By the early 10th century Saracens were raiding the Ligurian coast all the way to Nice. Genova was sacked in 935, and the Islamic terrorists slaughtered the people mercilessly. The Arab raid on Genova had two major effects: First, in the long run, Ligurian towns had to subject themselves to Genova for protection, and this explains Genoa’s rapid rise to power; second, and more immediately, Pisa was able to make herself mistress of the Ligurian coast for 100 years. Her importance was so great that she was even spoken of as the capital of Tuscany, though such a term probably only indicated her size and importance and not any official position.
 
All of Italy was under threat, but the south was hit particularly hard. Amalfi, though a powerful maritime power, was not sufficient to defeat the Muslim pirates, and Pisa, for motives of charity and profit, came to the rescue of the maritime cities in Southern Italy. From the late 9th century, Pisan vessels had been raiding North Africa and defending the South. Her ships fought the Saracens in Calabria (the toe of Italy) in the 10th century and drove the infidels out of Reggio. Early in the 11th century, while the Pisan fleet was away defending Southern Italy from Muslim attacks, Saracen pirates from Spain sailed up the Arno and burnt part of Pisa (in 1004). Eight years later, they laid siege to the city. It was on this occasion that Kinzica de’ Sismondi is said to have rallied the men and saved the city.
 
It is hard to say how much truth there is in the legend. The pirates were certainly successful in looting and burning Pisa and in slaughtering the women and children who were left in the city.

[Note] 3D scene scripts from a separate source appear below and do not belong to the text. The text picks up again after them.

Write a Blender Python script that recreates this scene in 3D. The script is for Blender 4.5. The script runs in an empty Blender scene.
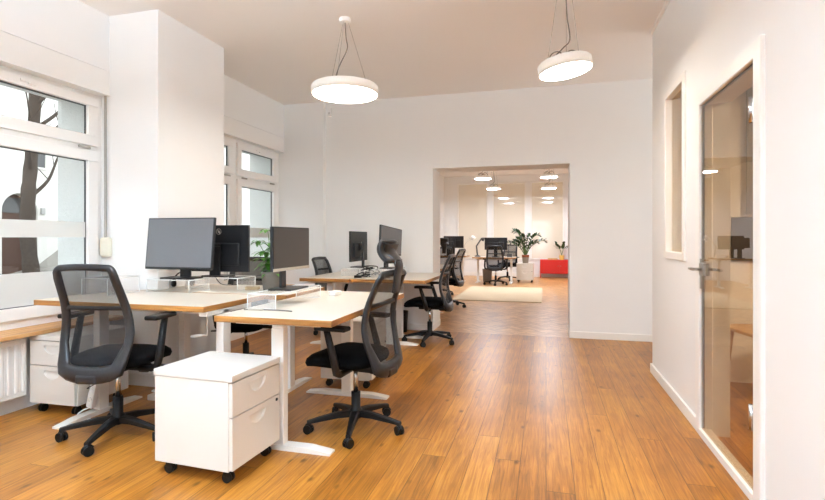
import bpy, bmesh, math, random
from mathutils import Vector, Matrix
random.seed(7)
PI = math.pi
R = math.radians
SC = bpy.context.scene
COL = SC.collection

# ------------------------------------------------------------------ materials
def lin(c):
    return tuple(((v/255.0)/12.92 if v/255.0 <= 0.04045 else ((v/255.0+0.055)/1.055)**2.4) for v in c)

def nodes_of(name):
    m = bpy.data.materials.new(name); m.use_nodes = True
    nt = m.node_tree
    return m, nt, nt.nodes.get('Principled BSDF'), nt.nodes.get('Material Output')

def N(nt, typ, **kw):
    n = nt.nodes.new(typ)
    for k, v in kw.items(): setattr(n, k, v)
    return n

def math_node(nt, op, a, b=None, c=None):
    n = N(nt, 'ShaderNodeMath', operation=op)
    for i, v in enumerate((a, b, c)):
        if v is None: continue
        if isinstance(v, (int, float)): n.inputs[i].default_value = v
        else: nt.links.new(v, n.inputs[i])
    return n.outputs[0]

def M(name, rgb, rough=.5, metal=0., var=.04, scale=30., bump=0., spec=.5, coat=0., emit=None, estr=0.):
    m, nt, b, out = nodes_of(name)
    c = lin(rgb)
    tc = N(nt, 'ShaderNodeTexCoord')
    no = N(nt, 'ShaderNodeTexNoise'); no.inputs['Scale'].default_value = scale; no.inputs['Detail'].default_value = 4
    nt.links.new(tc.outputs['Object'], no.inputs['Vector'])
    mx = N(nt, 'ShaderNodeMix', data_type='RGBA')
    mx.inputs[6].default_value = tuple(v*(1-var) for v in c)+(1,)
    mx.inputs[7].default_value = tuple(min(1, v*(1+var)) for v in c)+(1,)
    nt.links.new(no.outputs['Fac'], mx.inputs[0]); nt.links.new(mx.outputs[2], b.inputs['Base Color'])
    b.inputs['Roughness'].default_value = rough; b.inputs['Metallic'].default_value = metal
    b.inputs['Specular IOR Level'].default_value = spec
    b.inputs['Coat Weight'].default_value = coat
    if bump:
        bp = N(nt, 'ShaderNodeBump'); bp.inputs['Strength'].default_value = bump; bp.inputs['Distance'].default_value = .01
        nt.links.new(no.outputs['Fac'], bp.inputs['Height']); nt.links.new(bp.outputs['Normal'], b.inputs['Normal'])
    if emit:
        b.inputs['Emission Color'].default_value = lin(emit)+(1,); b.inputs['Emission Strength'].default_value = estr
    return m

def M_glass(name, tint=(255, 255, 255), refl=.08, rough=0., trans=.92):
    """thin pane: transparent mixed with a mirror-like reflection by fresnel"""
    m, nt, b, out = nodes_of(name); nt.nodes.remove(b)
    tr = N(nt, 'ShaderNodeBsdfTransparent'); tr.inputs[0].default_value = tuple(v*trans for v in lin(tint))+(1,)
    gl = N(nt, 'ShaderNodeBsdfGlossy'); gl.inputs['Roughness'].default_value = rough
    fr = N(nt, 'ShaderNodeFresnel'); fr.inputs['IOR'].default_value = 1.5
    f2 = math_node(nt, 'ADD', fr.outputs[0], refl-.04); f2.node.use_clamp = True
    ge = N(nt, 'ShaderNodeNewGeometry')      # the reflection belongs to the face the light enters by
    f2 = math_node(nt, 'MULTIPLY', f2, math_node(nt, 'SUBTRACT', 1., ge.outputs['Backfacing']))
    mx = N(nt, 'ShaderNodeMixShader'); nt.links.new(f2, mx.inputs[0])
    nt.links.new(tr.outputs[0], mx.inputs[1]); nt.links.new(gl.outputs[0], mx.inputs[2])
    nt.links.new(mx.outputs[0], out.inputs['Surface'])
    return m

def M_seethrough(name, rgb, opacity, rough=.6, weave=0.):
    """woven mesh, frosted film or clear plastic: part diffuse, part transparent"""
    m, nt, b, out = nodes_of(name)
    b.inputs['Base Color'].default_value = lin(rgb)+(1,); b.inputs['Roughness'].default_value = rough
    tr = N(nt, 'ShaderNodeBsdfTransparent')
    mx = N(nt, 'ShaderNodeMixShader')
    if weave:
        tc = N(nt, 'ShaderNodeTexCoord'); wv = N(nt, 'ShaderNodeTexWave'); wv.inputs['Scale'].default_value = weave
        wv.bands_direction = 'Z'; nt.links.new(tc.outputs['Object'], wv.inputs['Vector'])
        f = math_node(nt, 'MULTIPLY_ADD', wv.outputs['Fac'], .24, opacity-.12)
        nt.links.new(f, mx.inputs[0])
    else: mx.inputs[0].default_value = opacity
    nt.links.new(tr.outputs[0], mx.inputs[1]); nt.links.new(b.outputs[0], mx.inputs[2])
    nt.links.new(mx.outputs[0], out.inputs['Surface'])
    return m

def M_planks():
    m, nt, b, out = nodes_of('pine_planks')
    tc = N(nt, 'ShaderNodeTexCoord'); sp = N(nt, 'ShaderNodeSeparateXYZ'); nt.links.new(tc.outputs['Object'], sp.inputs[0])
    x, y = sp.outputs[0], sp.outputs[1]
    Wd = .138
    xs = math_node(nt, 'DIVIDE', x, Wd); ix = math_node(nt, 'FLOOR', xs); fx = math_node(nt, 'FRACT', xs)
    wn = N(nt, 'ShaderNodeTexWhiteNoise', noise_dimensions='1D'); nt.links.new(ix, wn.inputs['W'])
    yo = math_node(nt, 'MULTIPLY_ADD', wn.outputs['Value'], 7.3, y)
    ys = math_node(nt, 'DIVIDE', yo, 3.4); iy = math_node(nt, 'FLOOR', ys); fy = math_node(nt, 'FRACT', ys)
    cid = N(nt, 'ShaderNodeCombineXYZ'); nt.links.new(ix, cid.inputs[0]); nt.links.new(iy, cid.inputs[1])
    wn2 = N(nt, 'ShaderNodeTexWhiteNoise', noise_dimensions='2D'); nt.links.new(cid.outputs[0], wn2.inputs['Vector'])
    # grain: noise stretched along the board
    gv = N(nt, 'ShaderNodeCombineXYZ')
    nt.links.new(math_node(nt, 'MULTIPLY', x, 58.), gv.inputs[0]); nt.links.new(math_node(nt, 'MULTIPLY', yo, 2.6), gv.inputs[1])
    nt.links.new(math_node(nt, 'MULTIPLY', wn2.outputs['Value'], 40.), gv.inputs[2])
    gn = N(nt, 'ShaderNodeTexNoise'); gn.inputs['Scale'].default_value = 1.; gn.inputs['Detail'].default_value = 8; gn.inputs['Roughness'].default_value = .62; gn.inputs['Distortion'].default_value = 1.2
    nt.links.new(gv.outputs[0], gn.inputs['Vector'])
    # broad blotches of wear
    bl = N(nt, 'ShaderNodeTexNoise'); bl.inputs['Scale'].default_value = 2.2; bl.inputs['Detail'].default_value = 3
    nt.links.new(tc.outputs['Object'], bl.inputs['Vector'])
    # knots
    kv = N(nt, 'ShaderNodeCombineXYZ')
    nt.links.new(math_node(nt, 'MULTIPLY', x, 8.5), kv.inputs[0]); nt.links.new(math_node(nt, 'MULTIPLY', yo, 4.4), kv.inputs[1])
    vo = N(nt, 'ShaderNodeTexVoronoi'); vo.inputs['Scale'].default_value = 1.; nt.links.new(kv.outputs[0], vo.inputs['Vector'])
    kd = N(nt, 'ShaderNodeMapRange'); kd.inputs[1].default_value = .05; kd.inputs[2].default_value = .17; kd.inputs[3].default_value = 1.; kd.inputs[4].default_value = 0.
    nt.links.new(vo.outputs['Distance'], kd.inputs[0])
    wn3 = N(nt, 'ShaderNodeSeparateColor'); nt.links.new(vo.outputs['Color'], wn3.inputs[0])
    ksel = math_node(nt, 'GREATER_THAN', wn3.outputs[0], .2)
    knot = math_node(nt, 'MULTIPLY', kd.outputs[0], ksel)
    t = math_node(nt, 'MULTIPLY_ADD', wn2.outputs['Value'], .20, math_node(nt, 'MULTIPLY_ADD', gn.outputs['Fac'], .85, -.12))
    t = math_node(nt, 'MULTIPLY_ADD', bl.outputs['Fac'], .30, t)
    cr = N(nt, 'ShaderNodeValToRGB'); nt.links.new(t, cr.inputs[0])
    e = cr.color_ramp.elements
    e[0].position = .27; e[0].color = lin((98, 54, 15))+(1,)
    e[1].position = .85; e[1].color = lin((206, 146, 62))+(1,)
    n1 = cr.color_ramp.elements.new(.55); n1.color = lin((162, 103, 35))+(1,)
    mk = N(nt, 'ShaderNodeMix', data_type='RGBA'); nt.links.new(math_node(nt, 'MULTIPLY', knot, .75), mk.inputs[0])
    nt.links.new(cr.outputs[0], mk.inputs[6]); mk.inputs[7].default_value = lin((70, 34, 14))+(1,)
    # joints
    ex = math_node(nt, 'MINIMUM', fx, math_node(nt, 'SUBTRACT', 1., fx))
    jx = math_node(nt, 'LESS_THAN', ex, .016)
    ey = math_node(nt, 'MINIMUM', fy, math_node(nt, 'SUBTRACT', 1., fy))
    jy = math_node(nt, 'LESS_THAN', ey, .0008)
    j = math_node(nt, 'MAXIMUM', jx, jy)
    mj = N(nt, 'ShaderNodeMix', data_type='RGBA'); nt.links.new(math_node(nt, 'MULTIPLY', j, .6), mj.inputs[0])
    nt.links.new(mk.outputs[2], mj.inputs[6]); mj.inputs[7].default_value = lin((58, 32, 14))+(1,)
    nt.links.new(mj.outputs[2], b.inputs['Base Color'])
    ro = math_node(nt, 'MULTIPLY_ADD', gn.outputs['Fac'], .16, .26)
    nt.links.new(ro, b.inputs['Roughness']); b.inputs['Specular IOR Level'].default_value = .5
    bp = N(nt, 'ShaderNodeBump'); bp.inputs['Strength'].default_value = .25; bp.inputs['Distance'].default_value = .004
    nt.links.new(math_node(nt, 'SUBTRACT', math_node(nt, 'MULTIPLY', gn.outputs['Fac'], .25), j), bp.inputs['Height'])
    nt.links.new(bp.outputs['Normal'], b.inputs['Normal'])
    return m

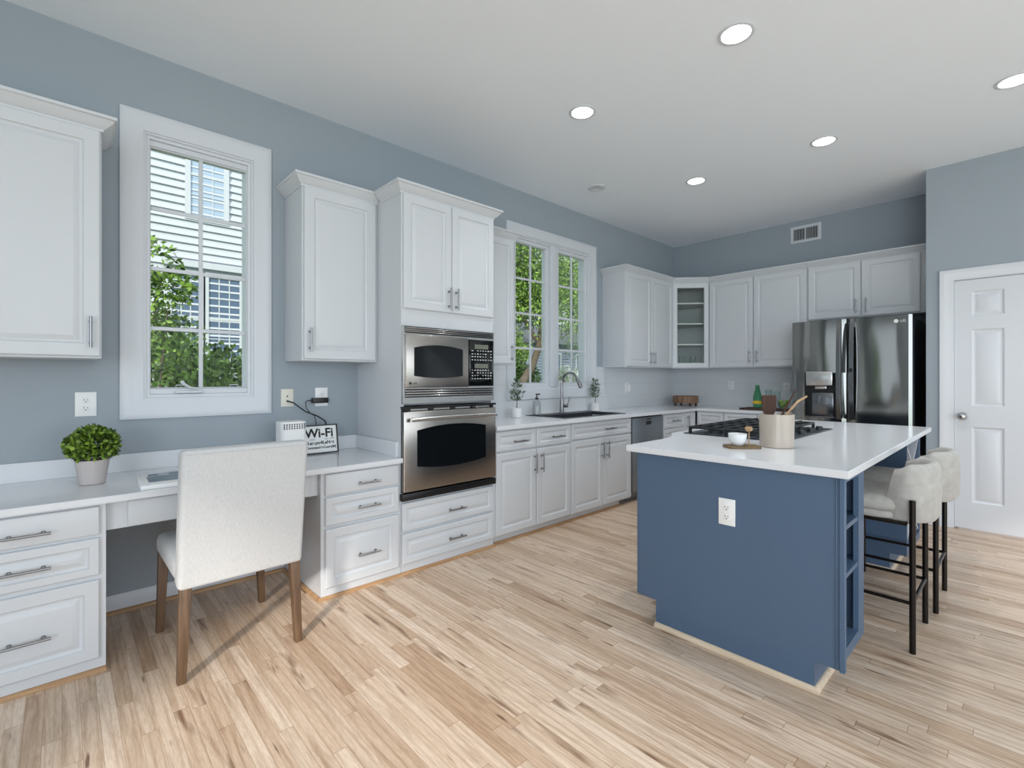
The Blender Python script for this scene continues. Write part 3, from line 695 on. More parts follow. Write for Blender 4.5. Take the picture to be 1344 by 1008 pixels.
# ------------------------------------------------------------------ appliances
def arcwin(F, u0, u1, v0, v1, rise, n, drop=None):
    """panel outline with a bowed top and bottom edge"""
    drop = rise if drop is None else drop; k = 14; P = []
    for i in range(k + 1):
        t = i / k; P.append(F.p(u0 + (u1 - u0) * t, v0 - drop * (1 - (2 * t - 1) ** 2), n))
    for i in range(k + 1):
        t = 1 - i / k; P.append(F.p(u0 + (u1 - u0) * t, v1 + rise * (1 - (2 * t - 1) ** 2), n))
    return P
NO = Vector((0, -1, 0))
r = thing('microwave', 'built-in stainless microwave in the oven tower above the wall oven', 'microwave', (2.0, 2.76, 1.11))
b = B(); b.fbox(FL, 1.632, 2.366, 1.115, 1.598, -3.2, -2.769); b.fbox(FL, 1.607, 2.386, 1.112, 1.622, -2.769, -2.752)
part('housing', b, M['steel_lt'], r, smooth=20)
for z, hh, q0, q1 in ((1.582, .0055, 1.575, 1.618), (1.160, .0075, 1.152, 1.208)):
    g = part('vent_grille', B().fbox(FL, 1.622, 2.374, q0, q1, -2.752, -2.7505), M['black'], r)
    for k in range(3):
        zz = z + k * (hh * 2 + .001); part('vent_slat', B().fbox(FL, 1.622, 2.374, zz, zz + hh, -2.7503, -2.737, .002, 1), M['steel_lt'], g)
d = part('door', B().fbox(FL, 1.622, 2.132, 1.216, 1.566, -2.752, -2.732, .006, 3), M['steel'], r)
part('window_surround', B().prism(arcwin(FL, 1.680, 2.076, 1.294, 1.480, .022, -2.732, .014), NO * .003), M['blackglass'], d)
part('window', B().prism(arcwin(FL, 1.700, 2.056, 1.312, 1.462, .018, -2.735, .011), NO * .001), M['microglass'], d)
bd = B(); bd.cyl(FL.p(1.652, 1.246, -2.732), FL.p(1.652, 1.246, -2.7312), .0085, seg=20); part('badge', merge(bd, text_mesh('profile', .013, FL, 1.684, 1.246, -2.7314)), M['black'], d)
c_ = part('control_panel', B().fbox(FL, 2.138, 2.366, 1.222, 1.558, -2.752, -2.734, .003, 2), M['blackglass'], r)
for z in (1.492, 1.352): part('display', B().fbox(FL, 2.186, 2.314, z, z + .032, -2.734, -2.733), M['display'], c_)
random.seed(3); b = B()
for vv in (1.478, 1.455, 1.435, 1.412, 1.337, 1.318, 1.298, 1.276):
    if vv == 1.337: part('keypad', b, M['key'], c_); b = B()
    for k in range(8):
        if random.random() < .15: continue
        u = 2.165 + k * .025; wd = random.choice((.004, .006, .008)); b.fbox(FL, u - wd, u + wd, vv - .0028, vv + .0028, -2.734, -2.7334)
part('keypad', b, M['key'], c_)

r = thing('built_in_oven', 'built-in stainless wall oven in the tower below the microwave', 'oven', (2.0, 2.76, .49))
part('housing', B().fbox(FL, 1.632, 2.366, .53, 1.085, -3.25, -2.769), M['black'], r)
b = B(); b.fbox(FL, 1.598, 2.388, 1.080, 1.094, -2.769, -2.728, .002, 1); b.fbox(FL, 1.604, 2.384, .535, 1.079, -2.769, -2.757); part('frame', b, M['black'], r)
d = part('door', B().fbox(FL, 1.602, 2.386, .540, 1.062, -2.757, -2.728, .006, 3), M['steel'], r)
part('window_surround', B().prism(arcwin(FL, 1.700, 2.284, .700, .936, .028, -2.728, .026), NO * .003), M['blackglass'], d)
part('window', B().prism(arcwin(FL, 1.735, 2.25, .722, .915, .024, -2.731, .022), NO * .001), M['ovenglass'], d)
b = B()
for k in range(4): b.fbox(FL, 1.66 + k * .18, 1.79 + k * .18, 1.066, 1.0775, -2.757, -2.742)
part('vent_strip', b, M['steel_lt'], r)
b = B(); k = 12; P = [FL.p(1.632 + .722 * i / k, 1.010 + .008 * (1 - (2 * i / k - 1) ** 2), -2.688 - .0 + .012 * (1 - (2 * i / k - 1) ** 2)) for i in range(k + 1)]
b.tube(P, .0135, 12)
for u in (1.665, 2.32): b.cyl(FL.p(u, 1.012, -2.728), FL.p(u, 1.012, -2.688), .010, seg=12)
part('handle', b, M['steel_lt'], d, 'bowed bright steel bar handle')
part('bottom_trim', B().fbox(FL, 1.594, 2.390, .484, .530, -2.769, -2.732, .004, 2), M['black'], r, 'black ventilation strip')

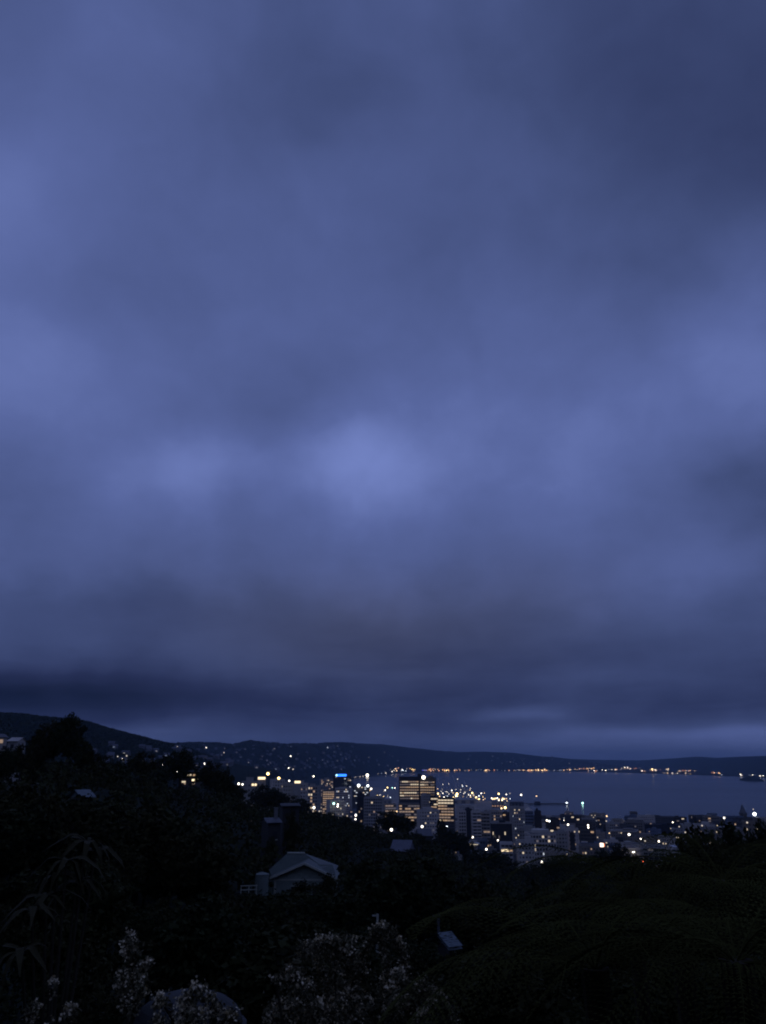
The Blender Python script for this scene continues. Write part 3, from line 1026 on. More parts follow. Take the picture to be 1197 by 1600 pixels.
def shed(name, label, u0, u1, vtop, r, d, wallmat, roofmat, pitch=.18, cat='shed', rot=0.0):
    uc = (u0 + u1) / 2
    az = AZ(uc)
    w = (u1 - u0) / 1265 * r
    cx, cy_ = (r + d / 2) * math.sin(az), (r + d / 2) * math.cos(az)
    z0 = max(gz(cx, cy_), 1.5)
    H = max(3.5, P(uc, vtop, r).z - z0)
    e = H - d / 2 * pitch
    e = max(e, H * .6)
    t = thing(name, label, cat, (cx, cy_, z0), -az + rot)
    MB().box(-w / 2, w / 2, -d / 2, d / 2, -5, e).build('wall', wallmat, t)
    mb = MB()
    o = .5
    mb.add([(-w / 2 - o, -d / 2 - o, e), (w / 2 + o, -d / 2 - o, e), (w / 2 + o, 0, H), (-w / 2 - o, 0, H), (w / 2 + o, d / 2 + o, e), (-w / 2 - o, d / 2 + o, e)],
           [(0, 1, 2, 3), (3, 2, 4, 5), (0, 3, 5), (1, 4, 2), (5, 4, 1, 0)])
    mb.build('roof', roofmat, t)
    for k in range(4):
        x = -w / 2 + w * (k + .5) / 4
        MB().box(x - w * .06, x + w * .06, -d / 2 - .12, -d / 2 - .02, .2, e * .75).build('door', STEEL, t)
    return t


shed('wharf_shed', 'dark long wharf shed right of the warm lit quay', 794, 815, 1252, 1900, 24, wallm('black'), mat('roof_iron', (.10, .10, .11), .6, .25, .2))
shed('wharf_shed', 'tan wharf shed glowing under the warm quay lamps', 766, 785, 1252, 1820, 20, wallm('cream'), MATS['roof_iron'])
shed('ferry_hall', 'low ferry hall with a warm lit roof edge by the inner harbour', 856, 878, 1274, 1470, 22, wallm('cream'), MATS['roof_iron'])
o = shed('port_shed', 'pale roofed port shed left of the tallest tower', 583, 612, 1246, 1900, 40, wallm('cream'), mat('pale_iron', (.3, .3, .31), .6, .2, .2))
o = shed('port_shed', 'wide pale port shed behind the right hand office', 690, 742, 1247, 2000, 40, wallm('cream'), MATS['pale_iron'])
for o, key in ((bpy.data.objects['ferry_hall'], 'lit_warm'),):
    for k in range(6):
        pane(o, -11 + k * 4.4, -11.2, 4.0, 3.6, 1.6, key)
o = bpy.data.objects['wharf_shed.001']
for k in range(5):
    pane(o, -11 + k * 5.5, -10.2, 4.6, 2.0, 1.4, 'lit_orange')

# wharf spit out into the harbour, on piles, with two navigation lights
a0, a1 = P(806, 1257, 2050), P(888, 1256, 2080)
dv = (a1 - a0)
L = math.hypot(dv.x, dv.y)
t = thing('wharf', 'long dark wharf reaching out into the harbour', 'wharf', (a0.x, a0.y, 0), math.atan2(dv.y, dv.x))
MB().box(0, L, -9, 9, 1.6, 3.0).build('deck', mat('wharf_timber', (.05, .045, .04), .9, .3, .3), t)
for k in range(16):
    MB().tube([(4 + k * (L - 8) / 15, -8, -5), (4 + k * (L - 8) / 15, -8, 1.6)], [.5, .5], 6).build('pile', MATS['wharf_timber'], t)
lampat('white lamp at the outer end of the long dark wharf', 886, 1254.6, 'cool', 2075, 3.6, name='wharf_end_lamp', cat='wharf lamp')
shed('wharf_shed', 'small dark hut midway along the long wharf', 832, 841, 1252, 2055, 10, wallm('black'), MATS['roof_iron'])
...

Then there is her name, Kinzica, an Arab word apparently, and the name of the mercantile part of the city across the Arno, the very place where Arab merchants would have come to do business, set up shops, and even establish residences. (This is the pleasant neighborhood of San Martino: Walk across the Ponte di Mezzo, near the palazzo where Byron lived at the Palazzo Lanfranchi and go East down to the ruins of the Palazzo Scotto, a good mile from the Tower.) Some of the Muslim immigrants may well have welcomed a piratical raid staged by their co-religionists.